In a special session to honour his memory, Rabbi Joseph Dweck recalled the legacy of a “towering figure. The influence he had on Anglo-Jewry was strong, deep, substantive and powerful”.

Rabbi Dr Levy, who received an OBE for interfaith relations, retired 10 years ago after leading Britain’s oldest synagogue body for 32 years and having served it for 50 years in all.

The Gibraltar-born rabbi, who trained in London, was a champion of the classic Western Sephardi ethos with its belief in synthesis between traditional Judaism and the best of secular culture.

“He was a man of God who was a leader in religious life and he did it with a great deal of conviction,” said Rabbi Dweck.

He offered a Judaism that was “humanistic, pragmatic, empathic” and “sensitive” and at the same time was “staunchly traditional and halachic.
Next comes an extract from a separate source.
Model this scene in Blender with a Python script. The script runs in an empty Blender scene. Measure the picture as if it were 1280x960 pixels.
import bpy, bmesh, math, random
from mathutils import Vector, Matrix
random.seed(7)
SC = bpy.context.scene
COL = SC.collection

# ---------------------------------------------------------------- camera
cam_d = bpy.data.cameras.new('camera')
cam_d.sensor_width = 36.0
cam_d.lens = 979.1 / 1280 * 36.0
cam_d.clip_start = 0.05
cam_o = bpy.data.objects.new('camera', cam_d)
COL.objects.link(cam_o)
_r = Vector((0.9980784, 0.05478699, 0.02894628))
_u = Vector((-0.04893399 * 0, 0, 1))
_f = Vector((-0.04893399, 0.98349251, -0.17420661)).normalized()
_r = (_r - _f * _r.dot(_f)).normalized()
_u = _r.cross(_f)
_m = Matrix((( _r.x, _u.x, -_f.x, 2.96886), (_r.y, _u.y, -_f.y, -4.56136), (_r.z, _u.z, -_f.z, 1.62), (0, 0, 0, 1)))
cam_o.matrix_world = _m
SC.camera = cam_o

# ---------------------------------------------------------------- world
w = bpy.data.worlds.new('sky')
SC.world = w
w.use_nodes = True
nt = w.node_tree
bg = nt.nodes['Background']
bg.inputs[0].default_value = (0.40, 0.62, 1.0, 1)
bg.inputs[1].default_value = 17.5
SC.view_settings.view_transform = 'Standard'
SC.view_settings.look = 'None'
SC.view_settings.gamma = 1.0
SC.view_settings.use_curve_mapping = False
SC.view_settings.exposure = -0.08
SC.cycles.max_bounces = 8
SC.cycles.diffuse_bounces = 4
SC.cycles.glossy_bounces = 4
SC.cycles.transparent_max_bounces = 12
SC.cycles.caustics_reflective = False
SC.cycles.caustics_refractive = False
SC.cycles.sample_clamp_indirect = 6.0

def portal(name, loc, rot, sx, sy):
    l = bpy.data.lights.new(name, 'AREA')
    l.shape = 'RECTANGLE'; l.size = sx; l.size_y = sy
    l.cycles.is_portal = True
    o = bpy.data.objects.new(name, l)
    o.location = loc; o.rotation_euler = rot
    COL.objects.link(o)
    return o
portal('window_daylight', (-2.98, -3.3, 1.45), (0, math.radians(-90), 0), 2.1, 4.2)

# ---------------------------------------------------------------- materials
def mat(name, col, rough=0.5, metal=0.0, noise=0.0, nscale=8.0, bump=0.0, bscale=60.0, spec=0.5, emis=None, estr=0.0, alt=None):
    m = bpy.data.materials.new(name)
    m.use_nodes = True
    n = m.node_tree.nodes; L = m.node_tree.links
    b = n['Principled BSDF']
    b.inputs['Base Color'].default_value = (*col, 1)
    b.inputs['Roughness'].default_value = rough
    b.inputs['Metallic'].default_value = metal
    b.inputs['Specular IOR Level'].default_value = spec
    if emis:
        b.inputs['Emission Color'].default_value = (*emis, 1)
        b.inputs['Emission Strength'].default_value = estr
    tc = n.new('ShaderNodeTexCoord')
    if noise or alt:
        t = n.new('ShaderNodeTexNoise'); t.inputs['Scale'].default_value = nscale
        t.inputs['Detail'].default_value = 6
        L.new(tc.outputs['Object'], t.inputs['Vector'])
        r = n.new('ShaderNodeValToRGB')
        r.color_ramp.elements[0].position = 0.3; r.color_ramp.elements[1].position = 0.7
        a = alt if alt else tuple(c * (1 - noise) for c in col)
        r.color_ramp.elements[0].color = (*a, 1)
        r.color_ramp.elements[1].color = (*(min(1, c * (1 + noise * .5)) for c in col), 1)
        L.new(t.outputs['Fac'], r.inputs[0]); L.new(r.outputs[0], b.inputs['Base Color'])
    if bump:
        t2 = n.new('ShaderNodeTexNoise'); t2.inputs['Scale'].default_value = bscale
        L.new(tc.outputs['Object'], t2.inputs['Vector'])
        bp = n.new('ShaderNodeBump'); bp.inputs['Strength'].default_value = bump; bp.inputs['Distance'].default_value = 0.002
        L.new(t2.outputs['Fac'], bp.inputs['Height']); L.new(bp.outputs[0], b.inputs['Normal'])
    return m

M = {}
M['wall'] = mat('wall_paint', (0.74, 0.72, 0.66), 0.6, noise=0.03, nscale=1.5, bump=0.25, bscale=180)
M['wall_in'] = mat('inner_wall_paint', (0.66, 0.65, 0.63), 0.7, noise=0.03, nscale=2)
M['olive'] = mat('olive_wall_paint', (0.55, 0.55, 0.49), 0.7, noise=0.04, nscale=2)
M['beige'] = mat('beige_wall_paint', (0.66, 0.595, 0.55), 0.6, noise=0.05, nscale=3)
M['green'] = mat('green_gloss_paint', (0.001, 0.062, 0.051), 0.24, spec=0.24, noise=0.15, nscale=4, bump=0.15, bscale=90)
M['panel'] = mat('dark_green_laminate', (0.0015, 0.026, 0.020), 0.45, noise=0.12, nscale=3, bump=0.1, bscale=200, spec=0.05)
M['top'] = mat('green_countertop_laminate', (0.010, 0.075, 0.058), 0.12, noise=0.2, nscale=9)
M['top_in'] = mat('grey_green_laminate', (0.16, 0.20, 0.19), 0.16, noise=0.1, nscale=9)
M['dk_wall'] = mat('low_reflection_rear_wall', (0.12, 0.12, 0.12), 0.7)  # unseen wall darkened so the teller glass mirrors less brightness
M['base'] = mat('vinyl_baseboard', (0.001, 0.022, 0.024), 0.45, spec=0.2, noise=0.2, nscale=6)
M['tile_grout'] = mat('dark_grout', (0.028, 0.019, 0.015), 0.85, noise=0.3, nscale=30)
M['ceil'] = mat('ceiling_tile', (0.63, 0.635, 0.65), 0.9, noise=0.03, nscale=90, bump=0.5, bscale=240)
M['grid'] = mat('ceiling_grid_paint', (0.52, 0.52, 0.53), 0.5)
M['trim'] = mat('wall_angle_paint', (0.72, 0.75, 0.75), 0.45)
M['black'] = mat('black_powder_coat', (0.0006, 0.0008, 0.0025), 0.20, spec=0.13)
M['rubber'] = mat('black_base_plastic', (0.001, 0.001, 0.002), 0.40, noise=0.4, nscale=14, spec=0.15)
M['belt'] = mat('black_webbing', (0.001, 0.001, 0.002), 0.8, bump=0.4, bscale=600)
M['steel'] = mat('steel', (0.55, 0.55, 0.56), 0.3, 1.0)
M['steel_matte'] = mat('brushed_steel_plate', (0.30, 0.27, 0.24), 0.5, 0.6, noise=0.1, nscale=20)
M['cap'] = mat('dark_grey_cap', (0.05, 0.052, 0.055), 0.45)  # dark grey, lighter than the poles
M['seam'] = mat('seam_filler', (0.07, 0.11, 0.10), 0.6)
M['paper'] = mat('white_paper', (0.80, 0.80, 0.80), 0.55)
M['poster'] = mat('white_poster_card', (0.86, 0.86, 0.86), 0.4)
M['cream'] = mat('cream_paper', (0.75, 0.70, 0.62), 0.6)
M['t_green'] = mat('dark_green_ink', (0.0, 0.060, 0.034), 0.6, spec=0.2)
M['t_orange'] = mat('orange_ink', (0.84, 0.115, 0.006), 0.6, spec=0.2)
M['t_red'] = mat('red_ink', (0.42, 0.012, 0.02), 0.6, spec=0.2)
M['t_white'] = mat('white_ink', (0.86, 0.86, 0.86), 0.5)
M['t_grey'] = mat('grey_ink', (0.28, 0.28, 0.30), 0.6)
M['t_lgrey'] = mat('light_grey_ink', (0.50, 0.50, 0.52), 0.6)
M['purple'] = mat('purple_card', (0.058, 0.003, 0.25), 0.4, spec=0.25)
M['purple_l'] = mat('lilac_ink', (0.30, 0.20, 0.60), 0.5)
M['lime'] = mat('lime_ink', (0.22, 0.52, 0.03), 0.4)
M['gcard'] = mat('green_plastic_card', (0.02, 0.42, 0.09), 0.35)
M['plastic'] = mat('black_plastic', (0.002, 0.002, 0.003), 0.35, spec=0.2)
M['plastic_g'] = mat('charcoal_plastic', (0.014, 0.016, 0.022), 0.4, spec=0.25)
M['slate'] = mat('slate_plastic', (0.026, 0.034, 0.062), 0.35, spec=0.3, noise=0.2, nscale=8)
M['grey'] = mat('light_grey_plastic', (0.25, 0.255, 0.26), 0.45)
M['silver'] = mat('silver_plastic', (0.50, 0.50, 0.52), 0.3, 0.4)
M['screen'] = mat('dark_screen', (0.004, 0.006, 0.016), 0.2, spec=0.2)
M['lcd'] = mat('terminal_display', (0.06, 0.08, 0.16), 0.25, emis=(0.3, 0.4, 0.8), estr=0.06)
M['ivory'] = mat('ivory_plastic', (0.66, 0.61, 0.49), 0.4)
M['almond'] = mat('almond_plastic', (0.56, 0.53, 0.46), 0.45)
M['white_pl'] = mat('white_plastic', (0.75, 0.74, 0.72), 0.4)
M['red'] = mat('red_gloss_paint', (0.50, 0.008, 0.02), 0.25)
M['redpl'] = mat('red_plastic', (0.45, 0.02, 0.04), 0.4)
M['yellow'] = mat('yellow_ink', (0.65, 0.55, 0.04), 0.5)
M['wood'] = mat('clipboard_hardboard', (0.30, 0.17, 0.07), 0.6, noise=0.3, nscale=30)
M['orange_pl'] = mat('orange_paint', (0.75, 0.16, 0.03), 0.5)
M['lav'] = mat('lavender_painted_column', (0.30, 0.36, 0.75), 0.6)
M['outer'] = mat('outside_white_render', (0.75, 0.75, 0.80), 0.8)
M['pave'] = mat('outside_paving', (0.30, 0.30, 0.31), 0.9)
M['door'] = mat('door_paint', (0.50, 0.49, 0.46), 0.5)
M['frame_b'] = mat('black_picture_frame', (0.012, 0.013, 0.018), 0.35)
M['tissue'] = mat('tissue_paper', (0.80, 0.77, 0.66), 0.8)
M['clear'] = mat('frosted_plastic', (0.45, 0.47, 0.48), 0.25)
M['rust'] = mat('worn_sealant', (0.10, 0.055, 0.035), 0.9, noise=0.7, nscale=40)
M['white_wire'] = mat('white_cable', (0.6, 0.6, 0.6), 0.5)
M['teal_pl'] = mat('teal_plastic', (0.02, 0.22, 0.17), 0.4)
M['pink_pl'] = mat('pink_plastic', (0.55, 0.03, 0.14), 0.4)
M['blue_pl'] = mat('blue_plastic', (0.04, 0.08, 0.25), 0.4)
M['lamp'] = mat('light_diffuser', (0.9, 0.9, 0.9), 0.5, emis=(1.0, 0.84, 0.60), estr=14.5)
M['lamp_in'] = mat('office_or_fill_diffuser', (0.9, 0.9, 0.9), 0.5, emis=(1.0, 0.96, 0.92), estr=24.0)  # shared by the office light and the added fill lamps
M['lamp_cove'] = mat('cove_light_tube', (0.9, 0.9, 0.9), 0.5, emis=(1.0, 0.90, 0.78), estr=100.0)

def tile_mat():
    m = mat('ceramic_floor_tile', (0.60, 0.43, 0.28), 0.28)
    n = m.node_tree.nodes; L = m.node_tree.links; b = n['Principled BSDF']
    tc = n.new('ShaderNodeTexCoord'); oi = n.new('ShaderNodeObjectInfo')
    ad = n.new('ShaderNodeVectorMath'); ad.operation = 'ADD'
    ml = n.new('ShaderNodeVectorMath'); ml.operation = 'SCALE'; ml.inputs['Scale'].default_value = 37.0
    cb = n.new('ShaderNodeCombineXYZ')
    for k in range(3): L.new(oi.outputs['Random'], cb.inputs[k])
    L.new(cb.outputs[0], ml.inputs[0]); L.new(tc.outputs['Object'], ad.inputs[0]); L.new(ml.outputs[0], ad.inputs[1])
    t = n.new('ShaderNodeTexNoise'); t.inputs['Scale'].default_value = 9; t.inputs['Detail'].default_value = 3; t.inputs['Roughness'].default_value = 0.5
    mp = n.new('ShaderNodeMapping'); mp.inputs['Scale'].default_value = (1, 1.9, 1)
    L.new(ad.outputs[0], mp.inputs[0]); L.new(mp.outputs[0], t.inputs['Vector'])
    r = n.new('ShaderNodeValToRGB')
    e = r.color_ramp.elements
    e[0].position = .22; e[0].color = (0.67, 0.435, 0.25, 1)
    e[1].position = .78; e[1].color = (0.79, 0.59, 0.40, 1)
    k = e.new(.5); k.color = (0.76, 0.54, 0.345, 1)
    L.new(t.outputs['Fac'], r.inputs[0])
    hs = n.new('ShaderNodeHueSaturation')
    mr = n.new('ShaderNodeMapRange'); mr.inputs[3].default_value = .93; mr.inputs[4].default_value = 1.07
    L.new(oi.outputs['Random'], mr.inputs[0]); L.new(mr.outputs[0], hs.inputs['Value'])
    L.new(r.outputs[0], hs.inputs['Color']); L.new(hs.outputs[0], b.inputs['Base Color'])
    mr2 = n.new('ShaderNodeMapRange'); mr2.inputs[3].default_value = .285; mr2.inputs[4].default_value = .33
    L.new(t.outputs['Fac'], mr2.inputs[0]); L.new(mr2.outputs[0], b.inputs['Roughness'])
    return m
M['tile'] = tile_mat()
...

And he was able to in an amazing way blend all of those things into an integrated, whole, beautiful Judaism.”

His passing was “a huge loss” not only for the SPSC but for Anglo-Jewry “because he really did build, enhance and support our collective Judaism in ways that we are not all consciously aware”.

At a time when most of the centrist Orthodox rabbinate was boycotting Limmud during the 1990s, Rabbi Levy not only attended the cross-communal event but also encouraged student rabbis under his mentorship to teach there.

In the 1970s, he launched a leadership programme for young Jewish adults which offered an educational platform to the young Rabbi Jonathan Sacks.

In 1983, he opened the Naima Jewish Preparatory School in London, the first Sephardi school to open in Britain for a hundred years.

He also helped to provide a home for the innovative Saatchi Synagogue, which was successful in attracting young adults who may not otherwise have set foot in a synagogue.

He played a key role in reviving semichah (ordination) for mainstream Orthodox rabbis within the UK under the auspices of the Montefiore Endowment in 2006 after the London School of Jewish Studies, formerly Jews’ College - where he had himself trained for the pulpit - had stopped offering it.

Rabbi Raphael Zarum, dean of the LSJS, who was graduated of the Montefiore course, said that Rabbi Levy was a “great leader” who had taught him “how to make things happen”.

Rabbi Levy “valued academic learning, He encouraged people to come to Limmud. He wasn’t afraid of modernity,” Rabbi Dr Zarum said.

It was Rabbi Levy, he said, who saved the London School of Jewish Studies in 2003 when as deputy principal of the institution, he refused to accept a plan that would have seen it drop its academic programmes.

Recalling Rabbi Levy’s dedication to his community, Rabbi Dweck recalled that his placemats depicted Bevis Marks Synagogue, while his cufflinks bore the emblem of the SPSC. “This was a man who lived, breathed and embraced the community that he served. And we don’t see that very often today.”